Jacques Rozier était un grand admirateur des cinéastes français de l’avant-guerre (Jean Renoir et Jean Vigo en tête) et de leurs héritiers transalpins (Roberto Rossellini). Maine Océan porte la trace de cette filiation avec le néoréalisme italien. Ecrit en trois jours, tourné en trois semaines, le film traque, par un principe d’épuisement, des moments de vérité qui échapperaient à ses acteurs, examine les malentendus du langage qui séparent les êtres. Ici l’accident est salvateur, le détour compte plus que l’arrivée, les erreurs des personnages les définissent avec une humanité touchante, les rêves perdus deviennent matière à fiction. Une autre société, où chacun se définirait hors des clous et à l’abris des regards, est possible : voilà la leçon de Jacques Rozier, que des cinéastes français contemporains comme Guillaume Brac et Alain Guiraudie retiendront pour leurs propres utopies sociales.  

LES NAUFRAGES DE L’ÎLE DE LA TORTUE (1976) 

En 1974, Jacques Rozier fait une entorse à son errance hexagonale pour tourner pendant 8 semaines en Guadeloupe et en Dominique cette comédie qu'il produira seul avec Jacques Poitrenaud. Son pitch à la Koh Lanta vaut de l’or : l’employé d’une agence de voyages (Pierre Richard, au top de son comique étourdi et maladroit) et son acolyte (Maurice Risch) organisent un séjour conceptuel sur une île déserte. Les participants devront y survivre, dans des conditions semblables à celles de Robinson Crusoé. Sauf que les touristes révèlent rapidement leur bestialité… 
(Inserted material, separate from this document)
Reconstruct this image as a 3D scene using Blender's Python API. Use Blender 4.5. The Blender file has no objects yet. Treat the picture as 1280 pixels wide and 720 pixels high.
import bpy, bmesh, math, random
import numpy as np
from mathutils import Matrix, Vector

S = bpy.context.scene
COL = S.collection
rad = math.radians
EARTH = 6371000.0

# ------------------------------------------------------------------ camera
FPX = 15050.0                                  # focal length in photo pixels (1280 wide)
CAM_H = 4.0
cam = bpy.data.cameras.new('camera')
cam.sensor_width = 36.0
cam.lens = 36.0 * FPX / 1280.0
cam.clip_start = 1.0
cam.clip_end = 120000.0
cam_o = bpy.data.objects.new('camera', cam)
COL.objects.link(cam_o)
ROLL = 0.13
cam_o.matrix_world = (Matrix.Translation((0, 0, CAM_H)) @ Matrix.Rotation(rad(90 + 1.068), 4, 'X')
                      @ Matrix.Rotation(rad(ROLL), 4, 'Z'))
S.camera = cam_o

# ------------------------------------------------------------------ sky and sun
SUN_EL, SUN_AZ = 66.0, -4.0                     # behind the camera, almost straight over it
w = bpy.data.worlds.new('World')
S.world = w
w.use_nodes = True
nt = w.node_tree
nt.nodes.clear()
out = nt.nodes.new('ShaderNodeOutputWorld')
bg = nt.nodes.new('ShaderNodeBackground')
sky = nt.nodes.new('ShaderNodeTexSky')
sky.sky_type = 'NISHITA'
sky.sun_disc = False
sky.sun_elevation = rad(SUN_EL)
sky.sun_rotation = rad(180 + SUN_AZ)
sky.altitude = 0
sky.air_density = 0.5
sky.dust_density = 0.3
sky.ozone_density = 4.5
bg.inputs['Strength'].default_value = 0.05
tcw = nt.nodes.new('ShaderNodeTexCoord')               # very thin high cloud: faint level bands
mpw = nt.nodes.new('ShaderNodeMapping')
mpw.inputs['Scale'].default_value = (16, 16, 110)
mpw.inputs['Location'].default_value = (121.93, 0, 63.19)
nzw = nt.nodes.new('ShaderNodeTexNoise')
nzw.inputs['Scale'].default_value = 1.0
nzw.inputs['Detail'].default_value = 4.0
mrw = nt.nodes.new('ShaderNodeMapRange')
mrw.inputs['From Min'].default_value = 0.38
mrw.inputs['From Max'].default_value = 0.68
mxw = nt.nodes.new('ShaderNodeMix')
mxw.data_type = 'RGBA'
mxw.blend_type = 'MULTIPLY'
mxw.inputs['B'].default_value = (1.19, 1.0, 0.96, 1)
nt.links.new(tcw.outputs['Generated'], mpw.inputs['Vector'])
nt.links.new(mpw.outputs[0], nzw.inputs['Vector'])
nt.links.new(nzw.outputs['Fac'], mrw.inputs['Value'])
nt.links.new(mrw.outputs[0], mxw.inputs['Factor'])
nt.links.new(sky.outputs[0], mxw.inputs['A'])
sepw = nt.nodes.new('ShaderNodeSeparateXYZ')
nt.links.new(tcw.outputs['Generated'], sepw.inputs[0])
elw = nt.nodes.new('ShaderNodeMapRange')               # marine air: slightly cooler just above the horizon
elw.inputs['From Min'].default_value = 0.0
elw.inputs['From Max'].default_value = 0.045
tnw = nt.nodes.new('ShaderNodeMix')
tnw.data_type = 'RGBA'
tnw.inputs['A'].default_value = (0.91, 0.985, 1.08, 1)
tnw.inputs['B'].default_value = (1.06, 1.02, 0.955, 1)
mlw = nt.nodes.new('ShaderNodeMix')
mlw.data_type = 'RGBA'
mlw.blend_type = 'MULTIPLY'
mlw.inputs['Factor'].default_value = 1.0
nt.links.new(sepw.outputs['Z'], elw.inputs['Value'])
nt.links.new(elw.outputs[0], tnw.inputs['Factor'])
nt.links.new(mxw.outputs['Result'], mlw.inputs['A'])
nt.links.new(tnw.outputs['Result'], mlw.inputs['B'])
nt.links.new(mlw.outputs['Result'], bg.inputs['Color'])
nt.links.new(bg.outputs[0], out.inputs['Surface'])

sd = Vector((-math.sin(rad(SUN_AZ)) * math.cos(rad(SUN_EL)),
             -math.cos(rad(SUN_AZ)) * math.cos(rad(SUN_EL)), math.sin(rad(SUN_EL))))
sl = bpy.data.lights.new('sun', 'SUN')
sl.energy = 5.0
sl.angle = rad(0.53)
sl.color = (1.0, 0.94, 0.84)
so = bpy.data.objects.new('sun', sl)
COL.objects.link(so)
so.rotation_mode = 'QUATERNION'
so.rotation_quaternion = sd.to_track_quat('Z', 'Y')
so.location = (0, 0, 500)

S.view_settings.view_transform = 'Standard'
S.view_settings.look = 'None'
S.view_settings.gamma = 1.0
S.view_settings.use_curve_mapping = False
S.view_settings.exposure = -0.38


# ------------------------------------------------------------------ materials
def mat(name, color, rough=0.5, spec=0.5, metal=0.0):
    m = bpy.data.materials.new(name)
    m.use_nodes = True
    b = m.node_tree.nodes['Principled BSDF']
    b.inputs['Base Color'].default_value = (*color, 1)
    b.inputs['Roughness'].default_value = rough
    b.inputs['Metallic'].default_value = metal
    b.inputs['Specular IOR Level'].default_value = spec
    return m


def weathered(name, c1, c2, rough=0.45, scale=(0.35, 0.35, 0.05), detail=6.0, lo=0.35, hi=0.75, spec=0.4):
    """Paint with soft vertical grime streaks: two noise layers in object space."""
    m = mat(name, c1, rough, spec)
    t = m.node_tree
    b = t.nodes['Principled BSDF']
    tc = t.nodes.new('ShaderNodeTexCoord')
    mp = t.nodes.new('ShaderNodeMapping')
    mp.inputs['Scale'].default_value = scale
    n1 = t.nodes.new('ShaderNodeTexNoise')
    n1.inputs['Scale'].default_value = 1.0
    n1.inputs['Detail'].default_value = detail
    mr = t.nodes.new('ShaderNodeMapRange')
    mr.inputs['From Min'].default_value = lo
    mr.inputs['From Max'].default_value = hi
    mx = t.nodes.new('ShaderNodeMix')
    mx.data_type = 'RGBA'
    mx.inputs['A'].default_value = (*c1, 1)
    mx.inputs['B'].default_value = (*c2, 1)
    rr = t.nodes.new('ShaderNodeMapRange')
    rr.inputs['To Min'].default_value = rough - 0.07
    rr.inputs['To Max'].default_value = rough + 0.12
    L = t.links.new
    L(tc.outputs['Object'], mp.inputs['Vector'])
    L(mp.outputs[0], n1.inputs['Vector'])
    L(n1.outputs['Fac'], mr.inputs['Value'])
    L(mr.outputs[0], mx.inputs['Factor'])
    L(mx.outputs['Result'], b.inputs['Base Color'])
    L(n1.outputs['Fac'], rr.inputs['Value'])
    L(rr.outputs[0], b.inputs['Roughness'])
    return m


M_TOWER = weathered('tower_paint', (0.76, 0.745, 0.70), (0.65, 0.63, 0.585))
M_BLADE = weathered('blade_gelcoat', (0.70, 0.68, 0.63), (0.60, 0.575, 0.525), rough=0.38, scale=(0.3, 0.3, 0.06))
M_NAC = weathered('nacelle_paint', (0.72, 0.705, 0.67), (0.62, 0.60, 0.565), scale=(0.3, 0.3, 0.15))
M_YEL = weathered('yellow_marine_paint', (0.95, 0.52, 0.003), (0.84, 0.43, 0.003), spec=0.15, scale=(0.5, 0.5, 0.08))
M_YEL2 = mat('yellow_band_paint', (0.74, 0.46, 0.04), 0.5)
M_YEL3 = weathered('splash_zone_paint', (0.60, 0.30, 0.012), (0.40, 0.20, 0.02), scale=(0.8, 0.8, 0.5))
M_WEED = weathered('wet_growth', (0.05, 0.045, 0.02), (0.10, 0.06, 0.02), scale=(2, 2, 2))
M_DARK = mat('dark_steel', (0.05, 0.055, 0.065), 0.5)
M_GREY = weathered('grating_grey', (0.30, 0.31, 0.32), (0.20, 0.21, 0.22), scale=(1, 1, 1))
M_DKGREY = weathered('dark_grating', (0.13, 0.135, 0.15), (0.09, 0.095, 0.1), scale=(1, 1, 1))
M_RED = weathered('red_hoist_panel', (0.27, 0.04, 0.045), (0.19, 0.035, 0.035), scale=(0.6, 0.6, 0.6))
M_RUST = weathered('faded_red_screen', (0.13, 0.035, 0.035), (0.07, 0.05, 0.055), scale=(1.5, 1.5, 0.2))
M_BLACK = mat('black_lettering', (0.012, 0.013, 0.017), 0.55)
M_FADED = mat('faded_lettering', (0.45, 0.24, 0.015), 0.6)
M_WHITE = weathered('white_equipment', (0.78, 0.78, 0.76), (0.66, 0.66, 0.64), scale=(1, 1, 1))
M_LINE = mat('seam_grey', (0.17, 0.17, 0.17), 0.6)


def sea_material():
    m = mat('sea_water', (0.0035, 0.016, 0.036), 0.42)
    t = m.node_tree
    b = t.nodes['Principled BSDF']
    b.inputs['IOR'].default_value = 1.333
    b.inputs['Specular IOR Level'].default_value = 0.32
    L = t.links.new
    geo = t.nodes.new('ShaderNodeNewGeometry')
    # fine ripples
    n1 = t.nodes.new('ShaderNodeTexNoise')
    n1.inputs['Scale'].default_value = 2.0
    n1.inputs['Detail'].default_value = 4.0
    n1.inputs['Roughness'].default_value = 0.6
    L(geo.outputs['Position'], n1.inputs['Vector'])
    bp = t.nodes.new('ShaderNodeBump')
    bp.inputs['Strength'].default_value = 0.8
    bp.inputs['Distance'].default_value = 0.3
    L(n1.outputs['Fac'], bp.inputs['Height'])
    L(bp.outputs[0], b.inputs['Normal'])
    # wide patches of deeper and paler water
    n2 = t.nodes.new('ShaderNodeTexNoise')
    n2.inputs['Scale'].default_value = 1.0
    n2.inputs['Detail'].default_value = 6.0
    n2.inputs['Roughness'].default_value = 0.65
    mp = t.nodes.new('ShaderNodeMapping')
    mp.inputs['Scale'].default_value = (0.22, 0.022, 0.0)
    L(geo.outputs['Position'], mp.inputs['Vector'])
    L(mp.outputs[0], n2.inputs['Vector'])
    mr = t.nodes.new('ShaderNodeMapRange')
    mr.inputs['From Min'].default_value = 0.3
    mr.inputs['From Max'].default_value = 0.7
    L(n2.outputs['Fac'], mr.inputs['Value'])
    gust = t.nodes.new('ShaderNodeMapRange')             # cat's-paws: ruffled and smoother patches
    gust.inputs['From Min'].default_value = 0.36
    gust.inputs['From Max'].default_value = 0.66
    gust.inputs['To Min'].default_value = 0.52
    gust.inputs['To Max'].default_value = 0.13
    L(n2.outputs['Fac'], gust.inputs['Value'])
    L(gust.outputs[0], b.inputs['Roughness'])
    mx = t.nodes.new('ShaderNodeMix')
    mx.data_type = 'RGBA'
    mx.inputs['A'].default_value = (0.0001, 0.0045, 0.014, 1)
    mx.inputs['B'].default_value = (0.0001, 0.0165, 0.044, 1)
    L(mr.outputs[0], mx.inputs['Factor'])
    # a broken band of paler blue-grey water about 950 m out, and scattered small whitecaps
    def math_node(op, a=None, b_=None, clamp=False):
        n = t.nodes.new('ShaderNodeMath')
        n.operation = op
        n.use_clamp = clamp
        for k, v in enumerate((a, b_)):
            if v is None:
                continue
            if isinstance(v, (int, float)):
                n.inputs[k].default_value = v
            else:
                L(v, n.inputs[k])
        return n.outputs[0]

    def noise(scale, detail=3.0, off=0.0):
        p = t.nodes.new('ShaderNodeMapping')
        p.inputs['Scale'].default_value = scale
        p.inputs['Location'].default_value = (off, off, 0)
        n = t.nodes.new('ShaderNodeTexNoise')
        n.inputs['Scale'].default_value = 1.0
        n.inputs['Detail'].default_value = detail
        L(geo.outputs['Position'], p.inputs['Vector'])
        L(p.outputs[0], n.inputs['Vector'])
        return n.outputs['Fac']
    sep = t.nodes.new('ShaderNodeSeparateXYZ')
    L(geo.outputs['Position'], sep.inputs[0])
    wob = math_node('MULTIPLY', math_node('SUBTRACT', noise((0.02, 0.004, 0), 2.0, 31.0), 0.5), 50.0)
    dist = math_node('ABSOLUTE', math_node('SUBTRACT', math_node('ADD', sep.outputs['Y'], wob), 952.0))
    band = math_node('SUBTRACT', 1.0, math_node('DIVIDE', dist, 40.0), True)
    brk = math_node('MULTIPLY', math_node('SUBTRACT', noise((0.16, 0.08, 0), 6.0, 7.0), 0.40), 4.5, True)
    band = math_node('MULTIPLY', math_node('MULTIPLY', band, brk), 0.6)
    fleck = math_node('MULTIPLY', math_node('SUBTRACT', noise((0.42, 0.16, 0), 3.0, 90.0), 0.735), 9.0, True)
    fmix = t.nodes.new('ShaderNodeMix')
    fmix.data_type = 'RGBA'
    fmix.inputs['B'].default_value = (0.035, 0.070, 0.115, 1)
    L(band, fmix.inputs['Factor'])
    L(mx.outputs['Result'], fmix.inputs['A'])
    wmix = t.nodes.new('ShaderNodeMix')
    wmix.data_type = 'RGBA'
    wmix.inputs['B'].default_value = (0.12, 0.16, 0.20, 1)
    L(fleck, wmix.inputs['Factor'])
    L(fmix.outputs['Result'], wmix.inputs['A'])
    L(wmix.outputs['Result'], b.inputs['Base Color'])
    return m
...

Les Naufragés de l’île de la Tortuerésonne comme un aveu métaphorique de la méthode de travail Rozier : tout comme ses personnages, le réalisateur aime débarquer en terre inconnue pour expérimenter un concept auquel personne ne croit, brandissant son excentricité contre la morosité du monde. Ce faux carnet de voyage exotique est aussi l’occasion de dynamiter les idées reçues sur le bonheur : alors qu’ils étaient venus chercher le farniente, les vacanciers (interprétés par des acteurs débutants tels que Patrick Chesnais, Jacques Villeret et Jean-François Balmer) découvrent à leur insu que la félicité est un dur labeur qui se façonne et se mérite. Sous les tropiques, la poésie confuse, dense, parfois pleine d’impasses, de Jacques Rozier, n’a jamais été aussi criante. Conçue comme une comédie populaire, le film sera un échec en salles, sans doute parce qu’il est le témoignage indirect d’un cinéaste qui ne choisissait jamais la facilité.